- _Exercise task_: Extract the entries in their exact form.

- _Dataset records_:
_ _ _

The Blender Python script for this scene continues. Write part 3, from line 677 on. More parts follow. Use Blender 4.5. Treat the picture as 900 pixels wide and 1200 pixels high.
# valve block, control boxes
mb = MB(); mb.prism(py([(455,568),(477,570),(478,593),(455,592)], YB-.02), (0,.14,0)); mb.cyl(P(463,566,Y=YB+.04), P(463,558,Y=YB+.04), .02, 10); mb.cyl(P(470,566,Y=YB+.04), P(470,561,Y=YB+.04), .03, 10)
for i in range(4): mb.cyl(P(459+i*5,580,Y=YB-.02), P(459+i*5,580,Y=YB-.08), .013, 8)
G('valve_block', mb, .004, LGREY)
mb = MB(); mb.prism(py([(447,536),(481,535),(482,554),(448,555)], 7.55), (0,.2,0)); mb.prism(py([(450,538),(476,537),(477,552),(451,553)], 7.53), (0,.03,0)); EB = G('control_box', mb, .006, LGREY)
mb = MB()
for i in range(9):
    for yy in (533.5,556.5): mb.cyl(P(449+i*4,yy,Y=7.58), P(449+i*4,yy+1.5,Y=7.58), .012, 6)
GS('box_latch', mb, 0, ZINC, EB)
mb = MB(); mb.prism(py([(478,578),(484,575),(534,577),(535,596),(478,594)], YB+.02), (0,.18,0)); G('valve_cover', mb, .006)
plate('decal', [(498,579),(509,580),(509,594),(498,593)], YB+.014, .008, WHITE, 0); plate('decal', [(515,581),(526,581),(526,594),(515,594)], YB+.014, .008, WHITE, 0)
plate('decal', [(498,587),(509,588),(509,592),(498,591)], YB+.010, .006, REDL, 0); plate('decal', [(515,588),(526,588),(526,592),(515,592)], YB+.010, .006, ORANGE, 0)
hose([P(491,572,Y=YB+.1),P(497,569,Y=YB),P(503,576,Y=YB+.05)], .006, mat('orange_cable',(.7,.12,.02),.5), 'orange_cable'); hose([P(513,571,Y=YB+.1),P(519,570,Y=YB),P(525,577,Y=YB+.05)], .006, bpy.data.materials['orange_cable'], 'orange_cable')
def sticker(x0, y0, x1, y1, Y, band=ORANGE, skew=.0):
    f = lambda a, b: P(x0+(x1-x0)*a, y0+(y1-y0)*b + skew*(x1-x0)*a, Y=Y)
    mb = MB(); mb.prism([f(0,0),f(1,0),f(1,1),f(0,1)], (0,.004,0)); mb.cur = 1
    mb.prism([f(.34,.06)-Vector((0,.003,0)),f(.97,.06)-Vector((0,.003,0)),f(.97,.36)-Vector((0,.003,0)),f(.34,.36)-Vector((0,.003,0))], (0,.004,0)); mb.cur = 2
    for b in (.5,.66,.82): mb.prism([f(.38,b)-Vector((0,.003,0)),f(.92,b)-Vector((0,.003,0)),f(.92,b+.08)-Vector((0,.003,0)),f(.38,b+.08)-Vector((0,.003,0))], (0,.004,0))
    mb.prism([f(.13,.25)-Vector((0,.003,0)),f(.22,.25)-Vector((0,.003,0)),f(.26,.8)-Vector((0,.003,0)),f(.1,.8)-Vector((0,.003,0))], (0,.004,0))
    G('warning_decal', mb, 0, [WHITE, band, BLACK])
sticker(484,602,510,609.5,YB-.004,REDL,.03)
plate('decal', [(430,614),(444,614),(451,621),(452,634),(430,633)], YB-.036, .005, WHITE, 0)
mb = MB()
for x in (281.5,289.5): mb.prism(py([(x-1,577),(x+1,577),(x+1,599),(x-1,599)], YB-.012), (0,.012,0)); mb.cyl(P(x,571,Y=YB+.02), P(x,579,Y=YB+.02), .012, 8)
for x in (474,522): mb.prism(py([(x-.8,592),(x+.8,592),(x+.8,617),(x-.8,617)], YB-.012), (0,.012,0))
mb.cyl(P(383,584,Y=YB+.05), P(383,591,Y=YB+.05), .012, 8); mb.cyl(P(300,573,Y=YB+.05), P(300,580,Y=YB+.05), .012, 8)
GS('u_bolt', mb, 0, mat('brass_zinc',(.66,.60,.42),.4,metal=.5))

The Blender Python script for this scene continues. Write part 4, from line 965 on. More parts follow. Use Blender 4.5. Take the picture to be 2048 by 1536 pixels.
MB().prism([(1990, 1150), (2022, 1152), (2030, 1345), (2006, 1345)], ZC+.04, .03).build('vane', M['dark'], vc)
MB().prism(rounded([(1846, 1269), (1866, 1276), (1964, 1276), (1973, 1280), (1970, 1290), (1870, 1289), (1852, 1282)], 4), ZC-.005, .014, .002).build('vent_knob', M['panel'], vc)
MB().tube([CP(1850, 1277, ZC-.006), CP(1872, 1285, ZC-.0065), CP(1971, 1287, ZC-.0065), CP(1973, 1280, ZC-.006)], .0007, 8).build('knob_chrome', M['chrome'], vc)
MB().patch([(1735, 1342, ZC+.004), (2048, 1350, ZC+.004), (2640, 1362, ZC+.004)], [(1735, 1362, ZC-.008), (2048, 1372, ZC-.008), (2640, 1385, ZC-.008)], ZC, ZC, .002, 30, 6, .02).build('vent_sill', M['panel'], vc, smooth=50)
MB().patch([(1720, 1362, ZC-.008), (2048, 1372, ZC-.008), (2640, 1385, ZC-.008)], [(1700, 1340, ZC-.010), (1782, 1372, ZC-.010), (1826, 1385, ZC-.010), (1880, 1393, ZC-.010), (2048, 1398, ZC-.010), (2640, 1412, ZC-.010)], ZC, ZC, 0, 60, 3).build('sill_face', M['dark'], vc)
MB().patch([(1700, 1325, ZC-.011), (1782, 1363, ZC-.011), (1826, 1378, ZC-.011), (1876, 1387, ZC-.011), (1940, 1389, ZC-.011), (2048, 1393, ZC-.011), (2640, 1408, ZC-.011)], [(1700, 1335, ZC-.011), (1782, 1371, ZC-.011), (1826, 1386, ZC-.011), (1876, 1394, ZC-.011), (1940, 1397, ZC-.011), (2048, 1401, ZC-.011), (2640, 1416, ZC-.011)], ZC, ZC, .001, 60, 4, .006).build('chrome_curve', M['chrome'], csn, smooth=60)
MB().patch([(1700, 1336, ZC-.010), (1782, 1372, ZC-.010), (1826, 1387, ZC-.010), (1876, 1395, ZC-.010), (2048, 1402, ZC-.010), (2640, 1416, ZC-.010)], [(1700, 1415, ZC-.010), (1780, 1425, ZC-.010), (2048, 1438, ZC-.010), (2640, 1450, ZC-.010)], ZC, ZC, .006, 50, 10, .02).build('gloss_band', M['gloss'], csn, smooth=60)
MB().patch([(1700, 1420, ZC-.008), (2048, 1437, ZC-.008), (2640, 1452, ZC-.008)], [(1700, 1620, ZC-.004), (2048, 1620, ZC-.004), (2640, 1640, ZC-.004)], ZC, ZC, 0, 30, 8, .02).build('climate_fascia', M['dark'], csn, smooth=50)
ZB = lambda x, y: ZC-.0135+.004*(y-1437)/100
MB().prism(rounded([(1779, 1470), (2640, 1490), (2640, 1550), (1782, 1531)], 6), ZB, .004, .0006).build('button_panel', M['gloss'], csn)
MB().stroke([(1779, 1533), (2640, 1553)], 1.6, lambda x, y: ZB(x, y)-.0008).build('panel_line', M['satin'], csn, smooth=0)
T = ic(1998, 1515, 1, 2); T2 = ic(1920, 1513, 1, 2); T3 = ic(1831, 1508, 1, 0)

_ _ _

- _Written answer_:
The Blender Python script for this scene continues. Write part 3, from line 677 on. More parts follow. Use Blender 4.5. Treat the picture as 900 pixels wide and 1200 pixels high.
# valve block, control boxes
mb = MB(); mb.prism(py([(455,568),(477,570),(478,593),(455,592)], YB-.02), (0,.14,0)); mb.cyl(P(463,566,Y=YB+.04), P(463,558,Y=YB+.04), .02, 10); mb.cyl(P(470,566,Y=YB+.04), P(470,561,Y=YB+.04), .03, 10)
for i in range(4): mb.cyl(P(459+i*5,580,Y=YB-.02), P(459+i*5,580,Y=YB-.08), .013, 8)
G('valve_block', mb, .004, LGREY)
mb = MB(); mb.prism(py([(447,536),(481,535),(482,554),(448,555)], 7.55), (0,.2,0)); mb.prism(py([(450,538),(476,537),(477,552),(451,553)], 7.53), (0,.03,0)); EB = G('control_box', mb, .006, LGREY)
mb = MB()
for i in range(9):
    for yy in (533.5,556.5): mb.cyl(P(449+i*4,yy,Y=7.58), P(449+i*4,yy+1.5,Y=7.58), .012, 6)
GS('box_latch', mb, 0, ZINC, EB)
mb = MB(); mb.prism(py([(478,578),(484,575),(534,577),(535,596),(478,594)], YB+.02), (0,.18,0)); G('valve_cover', mb, .006)
plate('decal', [(498,579),(509,580),(509,594),(498,593)], YB+.014, .008, WHITE, 0); plate('decal', [(515,581),(526,581),(526,594),(515,594)], YB+.014, .008, WHITE, 0)
plate('decal', [(498,587),(509,588),(509,592),(498,591)], YB+.010, .006, REDL, 0); plate('decal', [(515,588),(526,588),(526,592),(515,592)], YB+.010, .006, ORANGE, 0)
hose([P(491,572,Y=YB+.1),P(497,569,Y=YB),P(503,576,Y=YB+.05)], .006, mat('orange_cable',(.7,.12,.02),.5), 'orange_cable'); hose([P(513,571,Y=YB+.1),P(519,570,Y=YB),P(525,577,Y=YB+.05)], .006, bpy.data.materials['orange_cable'], 'orange_cable')
def sticker(x0, y0, x1, y1, Y, band=ORANGE, skew=.0):
    f = lambda a, b: P(x0+(x1-x0)*a, y0+(y1-y0)*b + skew*(x1-x0)*a, Y=Y)
    mb = MB(); mb.prism([f(0,0),f(1,0),f(1,1),f(0,1)], (0,.004,0)); mb.cur = 1
    mb.prism([f(.34,.06)-Vector((0,.003,0)),f(.97,.06)-Vector((0,.003,0)),f(.97,.36)-Vector((0,.003,0)),f(.34,.36)-Vector((0,.003,0))], (0,.004,0)); mb.cur = 2
    for b in (.5,.66,.82): mb.prism([f(.38,b)-Vector((0,.003,0)),f(.92,b)-Vector((0,.003,0)),f(.92,b+.08)-Vector((0,.003,0)),f(.38,b+.08)-Vector((0,.003,0))], (0,.004,0))
    mb.prism([f(.13,.25)-Vector((0,.003,0)),f(.22,.25)-Vector((0,.003,0)),f(.26,.8)-Vector((0,.003,0)),f(.1,.8)-Vector((0,.003,0))], (0,.004,0))
    G('warning_decal', mb, 0, [WHITE, band, BLACK])
sticker(484,602,510,609.5,YB-.004,REDL,.03)
plate('decal', [(430,614),(444,614),(451,621),(452,634),(430,633)], YB-.036, .005, WHITE, 0)
mb = MB()
for x in (281.5,289.5): mb.prism(py([(x-1,577),(x+1,577),(x+1,599),(x-1,599)], YB-.012), (0,.012,0)); mb.cyl(P(x,571,Y=YB+.02), P(x,579,Y=YB+.02), .012, 8)
for x in (474,522): mb.prism(py([(x-.8,592),(x+.8,592),(x+.8,617),(x-.8,617)], YB-.012), (0,.012,0))
mb.cyl(P(383,584,Y=YB+.05), P(383,591,Y=YB+.05), .012, 8); mb.cyl(P(300,573,Y=YB+.05), P(300,580,Y=YB+.05), .012, 8)
GS('u_bolt', mb, 0, mat('brass_zinc',(.66,.60,.42),.4,metal=.5))

The Blender Python script for this scene continues. Write part 4, from line 965 on. More parts follow. Use Blender 4.5. Take the picture to be 2048 by 1536 pixels.
MB().prism([(1990, 1150), (2022, 1152), (2030, 1345), (2006, 1345)], ZC+.04, .03).build('vane', M['dark'], vc)
MB().prism(rounded([(1846, 1269), (1866, 1276), (1964, 1276), (1973, 1280), (1970, 1290), (1870, 1289), (1852, 1282)], 4), ZC-.005, .014, .002).build('vent_knob', M['panel'], vc)
MB().tube([CP(1850, 1277, ZC-.006), CP(1872, 1285, ZC-.0065), CP(1971, 1287, ZC-.0065), CP(1973, 1280, ZC-.006)], .0007, 8).build('knob_chrome', M['chrome'], vc)
MB().patch([(1735, 1342, ZC+.004), (2048, 1350, ZC+.004), (2640, 1362, ZC+.004)], [(1735, 1362, ZC-.008), (2048, 1372, ZC-.008), (2640, 1385, ZC-.008)], ZC, ZC, .002, 30, 6, .02).build('vent_sill', M['panel'], vc, smooth=50)
MB().patch([(1720, 1362, ZC-.008), (2048, 1372, ZC-.008), (2640, 1385, ZC-.008)], [(1700, 1340, ZC-.010), (1782, 1372, ZC-.010), (1826, 1385, ZC-.010), (1880, 1393, ZC-.010), (2048, 1398, ZC-.010), (2640, 1412, ZC-.010)], ZC, ZC, 0, 60, 3).build('sill_face', M['dark'], vc)
MB().patch([(1700, 1325, ZC-.011), (1782, 1363, ZC-.011), (1826, 1378, ZC-.011), (1876, 1387, ZC-.011), (1940, 1389, ZC-.011), (2048, 1393, ZC-.011), (2640, 1408, ZC-.011)], [(1700, 1335, ZC-.011), (1782, 1371, ZC-.011), (1826, 1386, ZC-.011), (1876, 1394, ZC-.011), (1940, 1397, ZC-.011), (2048, 1401, ZC-.011), (2640, 1416, ZC-.011)], ZC, ZC, .001, 60, 4, .006).build('chrome_curve', M['chrome'], csn, smooth=60)
MB().patch([(1700, 1336, ZC-.010), (1782, 1372, ZC-.010), (1826, 1387, ZC-.010), (1876, 1395, ZC-.010), (2048, 1402, ZC-.010), (2640, 1416, ZC-.010)], [(1700, 1415, ZC-.010), (1780, 1425, ZC-.010), (2048, 1438, ZC-.010), (2640, 1450, ZC-.010)], ZC, ZC, .006, 50, 10, .02).build('gloss_band', M['gloss'], csn, smooth=60)
MB().patch([(1700, 1420, ZC-.008), (2048, 1437, ZC-.008), (2640, 1452, ZC-.008)], [(1700, 1620, ZC-.004), (2048, 1620, ZC-.004), (2640, 1640, ZC-.004)], ZC, ZC, 0, 30, 8, .02).build('climate_fascia', M['dark'], csn, smooth=50)
ZB = lambda x, y: ZC-.0135+.004*(y-1437)/100
MB().prism(rounded([(1779, 1470), (2640, 1490), (2640, 1550), (1782, 1531)], 6), ZB, .004, .0006).build('button_panel', M['gloss'], csn)
MB().stroke([(1779, 1533), (2640, 1553)], 1.6, lambda x, y: ZB(x, y)-.0008).build('panel_line', M['satin'], csn, smooth=0)
T = ic(1998, 1515, 1, 2); T2 = ic(1920, 1513, 1, 2); T3 = ic(1831, 1508, 1, 0)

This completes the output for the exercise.